I wanted to give up agility and I didn't want to give up agility.

Gradually, walking, cycling and just being very quiet with Iain, Nellie and Archie as company the light began to come on again. The sun came out and we only did what we wanted to do, when we wanted to. Lovely. Slept A LOT. Cooked lovely food. Did things slowly. Read. Played board games. Listened to the wind in the trees. We even rescued a cockerel on the road. Last time we were up there we stopped to rescue a lamb on a very busy road and a farmer stopped to help us. Had to be done, couldn't just keep going.







On my birthday we took ourselves up on to Kinder Scout in the sunshine just like last year and sat in exactly the spot we sat with Henry and Pop when we were blissfully unaware of the fact he'd be gone less than three weeks later and of what was going to happen to Pop. We remembered how happy we were that day and checked to see the spot where Henry taught Nellie how to hunt for mice (or meece as we call them).



And then we walked back down and I felt much better.

Still didn't want to go to Hinkley. Head straight for the things we did in Derbeyshire was one thing. Head straight for a show as big and as eventful as Hinkley was quite another thing altogether.

Decided to go. There was a lady at the little campsite who had done breed and done even more obdience in the past. Our van stickers intrigued her and we chatted. Told her how I was feeling about agility and I think because she understood how losing Henry and Pop has knocked me sideways and undermined my confidence it really helped. Bereavement makes you feel isolated, like no-one understands. So...

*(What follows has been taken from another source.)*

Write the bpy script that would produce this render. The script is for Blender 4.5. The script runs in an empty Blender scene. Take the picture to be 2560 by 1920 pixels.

..I braced myself to try to run Nellie properly with a whole brain and made a decision NOT to be videod. I am way too critical and having watched Nottingham runs it was an easy choice not to bother. So no more videos - just Iain's gentle criticism or praise.

And I am glad I went.

Yes, we had two very good runs that boosted my confidence and gave me a real lift. Perhaps Nellie and I aren't that bad a partnership after all!?!
One was Crufts Singles where we placed top ten and so got a few points. (We just need to get some more..) and the other was a clever KC Olympia course that rather perversely I really liked because it was different. And we got 5th. And we had two wide bits! So that puts us in to Day 2 of the semis. You could call that a result. I was a disaster in Champ. Had to put Nellie in a sit and re-start in the Jumping somewhere in the middle as I had messed up and Nellie was running in every wrong entrance of each tunnel like she was on speed or something. As I told her after: I guess that is how it is going to be at the moment - on it, or most definitely not on it at all!

What was also nice was finally being able to talk to a few people about things without getting myself into a mess and finding that many people do understand how I feel because they too feel the way I do about their dogs.






Packing up the awning later exposed a flat tyre on the caravan which Iain duly changed for the spare. He tightened the bolts as he has had to do before and off we went. A couple of hundred yards along the road leaving the venue we heard a clunk, and saw smoke billowing out behind us...the wheel had come off and was jammed into the wheel arch. We were blocking the road and there was nothing we could do about it. All the bolts had sheared off and we had no spare..it was the spare. Stuart and Ann Harmes, who found themselves stuck behind us, were very helpful and then they had to reverse and turn their caravan to go the other way. Another lady shot back to the show to tell everyone to turn left, not right, out of the venue while we sat and waited for the police (blocked road) and the AA. The police officer was lovely and we all had a good chat. Turned out he had grown up in Weymouth and really wanted to leave Leicestershire to move back down to Dorset...

We got to bed at 3.20 the next morning. Up for work at 7. Holiday over.

1 comments:

  1. Oh blimey what an eventfully Hinckley!
    Maybe we get sent these things, because we can work our way through it all...well that's my theory!